* Exercise brief *
Output the data exactly, with every line intact.

□ □ □ □ □

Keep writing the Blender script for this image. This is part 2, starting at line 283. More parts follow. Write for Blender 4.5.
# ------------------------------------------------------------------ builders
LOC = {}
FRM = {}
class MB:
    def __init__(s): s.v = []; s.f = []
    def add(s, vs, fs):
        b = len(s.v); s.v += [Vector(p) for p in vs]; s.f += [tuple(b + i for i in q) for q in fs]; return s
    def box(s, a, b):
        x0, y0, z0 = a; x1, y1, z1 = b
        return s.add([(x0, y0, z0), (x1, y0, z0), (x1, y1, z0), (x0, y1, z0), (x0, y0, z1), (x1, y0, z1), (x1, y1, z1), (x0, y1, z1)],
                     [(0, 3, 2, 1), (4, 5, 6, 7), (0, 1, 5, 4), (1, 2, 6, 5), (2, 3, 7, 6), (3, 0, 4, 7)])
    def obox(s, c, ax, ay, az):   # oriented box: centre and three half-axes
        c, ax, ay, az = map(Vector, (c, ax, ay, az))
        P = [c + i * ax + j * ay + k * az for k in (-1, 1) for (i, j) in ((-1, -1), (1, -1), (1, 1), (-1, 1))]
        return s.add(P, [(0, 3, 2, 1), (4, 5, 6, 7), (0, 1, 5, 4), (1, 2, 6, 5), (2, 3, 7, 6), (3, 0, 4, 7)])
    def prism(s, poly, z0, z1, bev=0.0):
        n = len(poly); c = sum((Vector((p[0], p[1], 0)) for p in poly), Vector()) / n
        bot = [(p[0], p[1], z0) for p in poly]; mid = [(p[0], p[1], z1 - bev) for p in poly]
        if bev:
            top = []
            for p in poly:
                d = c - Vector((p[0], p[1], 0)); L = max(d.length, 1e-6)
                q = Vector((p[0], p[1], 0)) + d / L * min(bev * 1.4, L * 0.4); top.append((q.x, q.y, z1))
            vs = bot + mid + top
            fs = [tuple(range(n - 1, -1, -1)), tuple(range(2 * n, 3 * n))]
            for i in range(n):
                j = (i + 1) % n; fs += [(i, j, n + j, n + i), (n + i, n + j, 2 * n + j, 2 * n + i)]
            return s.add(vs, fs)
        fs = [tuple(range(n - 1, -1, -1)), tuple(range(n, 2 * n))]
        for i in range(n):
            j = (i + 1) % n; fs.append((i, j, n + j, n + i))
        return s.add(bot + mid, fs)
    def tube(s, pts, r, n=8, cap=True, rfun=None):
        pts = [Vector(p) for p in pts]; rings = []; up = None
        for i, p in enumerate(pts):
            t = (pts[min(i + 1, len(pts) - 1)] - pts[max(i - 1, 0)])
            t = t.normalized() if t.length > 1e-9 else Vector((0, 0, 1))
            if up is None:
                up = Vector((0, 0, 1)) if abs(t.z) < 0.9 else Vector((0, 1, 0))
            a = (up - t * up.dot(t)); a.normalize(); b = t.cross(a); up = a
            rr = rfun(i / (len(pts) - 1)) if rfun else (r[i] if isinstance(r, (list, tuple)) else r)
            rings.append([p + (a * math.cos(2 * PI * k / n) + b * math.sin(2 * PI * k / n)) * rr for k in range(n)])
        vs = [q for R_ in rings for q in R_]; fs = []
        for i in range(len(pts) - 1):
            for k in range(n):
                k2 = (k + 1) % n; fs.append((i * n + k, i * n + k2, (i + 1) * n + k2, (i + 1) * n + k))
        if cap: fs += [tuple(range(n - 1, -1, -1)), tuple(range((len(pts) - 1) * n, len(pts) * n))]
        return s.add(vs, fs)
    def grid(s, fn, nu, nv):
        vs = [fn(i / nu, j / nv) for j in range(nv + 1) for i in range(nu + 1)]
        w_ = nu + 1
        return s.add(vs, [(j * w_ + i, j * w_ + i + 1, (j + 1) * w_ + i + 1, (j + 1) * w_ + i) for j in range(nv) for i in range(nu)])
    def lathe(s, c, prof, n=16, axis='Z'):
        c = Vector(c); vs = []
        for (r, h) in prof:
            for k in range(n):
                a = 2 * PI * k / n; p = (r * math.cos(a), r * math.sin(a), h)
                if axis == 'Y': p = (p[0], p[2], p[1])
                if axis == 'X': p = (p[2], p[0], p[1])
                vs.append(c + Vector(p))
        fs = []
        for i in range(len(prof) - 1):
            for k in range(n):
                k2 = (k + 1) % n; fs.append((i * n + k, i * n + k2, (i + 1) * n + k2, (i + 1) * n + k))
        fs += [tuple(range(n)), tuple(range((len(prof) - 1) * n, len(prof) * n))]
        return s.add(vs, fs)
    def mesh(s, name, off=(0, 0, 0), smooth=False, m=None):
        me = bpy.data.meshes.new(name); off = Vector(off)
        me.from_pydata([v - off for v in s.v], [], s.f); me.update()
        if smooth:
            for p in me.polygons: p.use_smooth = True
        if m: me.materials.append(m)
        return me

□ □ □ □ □

* Answer to this problem *
Keep writing the Blender script for this image. This is part 2, starting at line 283. More parts follow. Write for Blender 4.5.
# ------------------------------------------------------------------ builders
LOC = {}
FRM = {}
class MB:
    def __init__(s): s.v = []; s.f = []
    def add(s, vs, fs):
        b = len(s.v); s.v += [Vector(p) for p in vs]; s.f += [tuple(b + i for i in q) for q in fs]; return s
    def box(s, a, b):
        x0, y0, z0 = a; x1, y1, z1 = b
        return s.add([(x0, y0, z0), (x1, y0, z0), (x1, y1, z0), (x0, y1, z0), (x0, y0, z1), (x1, y0, z1), (x1, y1, z1), (x0, y1, z1)],
                     [(0, 3, 2, 1), (4, 5, 6, 7), (0, 1, 5, 4), (1, 2, 6, 5), (2, 3, 7, 6), (3, 0, 4, 7)])
    def obox(s, c, ax, ay, az):   # oriented box: centre and three half-axes
        c, ax, ay, az = map(Vector, (c, ax, ay, az))
        P = [c + i * ax + j * ay + k * az for k in (-1, 1) for (i, j) in ((-1, -1), (1, -1), (1, 1), (-1, 1))]
        return s.add(P, [(0, 3, 2, 1), (4, 5, 6, 7), (0, 1, 5, 4), (1, 2, 6, 5), (2, 3, 7, 6), (3, 0, 4, 7)])
    def prism(s, poly, z0, z1, bev=0.0):
        n = len(poly); c = sum((Vector((p[0], p[1], 0)) for p in poly), Vector()) / n
        bot = [(p[0], p[1], z0) for p in poly]; mid = [(p[0], p[1], z1 - bev) for p in poly]
        if bev:
            top = []
            for p in poly:
                d = c - Vector((p[0], p[1], 0)); L = max(d.length, 1e-6)
                q = Vector((p[0], p[1], 0)) + d / L * min(bev * 1.4, L * 0.4); top.append((q.x, q.y, z1))
            vs = bot + mid + top
            fs = [tuple(range(n - 1, -1, -1)), tuple(range(2 * n, 3 * n))]
            for i in range(n):
                j = (i + 1) % n; fs += [(i, j, n + j, n + i), (n + i, n + j, 2 * n + j, 2 * n + i)]
            return s.add(vs, fs)
        fs = [tuple(range(n - 1, -1, -1)), tuple(range(n, 2 * n))]
        for i in range(n):
            j = (i + 1) % n; fs.append((i, j, n + j, n + i))
        return s.add(bot + mid, fs)
    def tube(s, pts, r, n=8, cap=True, rfun=None):
        pts = [Vector(p) for p in pts]; rings = []; up = None
        for i, p in enumerate(pts):
            t = (pts[min(i + 1, len(pts) - 1)] - pts[max(i - 1, 0)])
            t = t.normalized() if t.length > 1e-9 else Vector((0, 0, 1))
            if up is None:
                up = Vector((0, 0, 1)) if abs(t.z) < 0.9 else Vector((0, 1, 0))
            a = (up - t * up.dot(t)); a.normalize(); b = t.cross(a); up = a
            rr = rfun(i / (len(pts) - 1)) if rfun else (r[i] if isinstance(r, (list, tuple)) else r)
            rings.append([p + (a * math.cos(2 * PI * k / n) + b * math.sin(2 * PI * k / n)) * rr for k in range(n)])
        vs = [q for R_ in rings for q in R_]; fs = []
        for i in range(len(pts) - 1):
            for k in range(n):
                k2 = (k + 1) % n; fs.append((i * n + k, i * n + k2, (i + 1) * n + k2, (i + 1) * n + k))
        if cap: fs += [tuple(range(n - 1, -1, -1)), tuple(range((len(pts) - 1) * n, len(pts) * n))]
        return s.add(vs, fs)
    def grid(s, fn, nu, nv):
        vs = [fn(i / nu, j / nv) for j in range(nv + 1) for i in range(nu + 1)]
        w_ = nu + 1
        return s.add(vs, [(j * w_ + i, j * w_ + i + 1, (j + 1) * w_ + i + 1, (j + 1) * w_ + i) for j in range(nv) for i in range(nu)])
    def lathe(s, c, prof, n=16, axis='Z'):
        c = Vector(c); vs = []
        for (r, h) in prof:
            for k in range(n):
                a = 2 * PI * k / n; p = (r * math.cos(a), r * math.sin(a), h)
                if axis == 'Y': p = (p[0], p[2], p[1])
                if axis == 'X': p = (p[2], p[0], p[1])
                vs.append(c + Vector(p))
        fs = []
        for i in range(len(prof) - 1):
            for k in range(n):
                k2 = (k + 1) % n; fs.append((i * n + k, i * n + k2, (i + 1) * n + k2, (i + 1) * n + k))
        fs += [tuple(range(n)), tuple(range((len(prof) - 1) * n, len(prof) * n))]
        return s.add(vs, fs)
    def mesh(s, name, off=(0, 0, 0), smooth=False, m=None):
        me = bpy.data.meshes.new(name); off = Vector(off)
        me.from_pydata([v - off for v in s.v], [], s.f); me.update()
        if smooth:
            for p in me.polygons: p.use_smooth = True
        if m: me.materials.append(m)
        return me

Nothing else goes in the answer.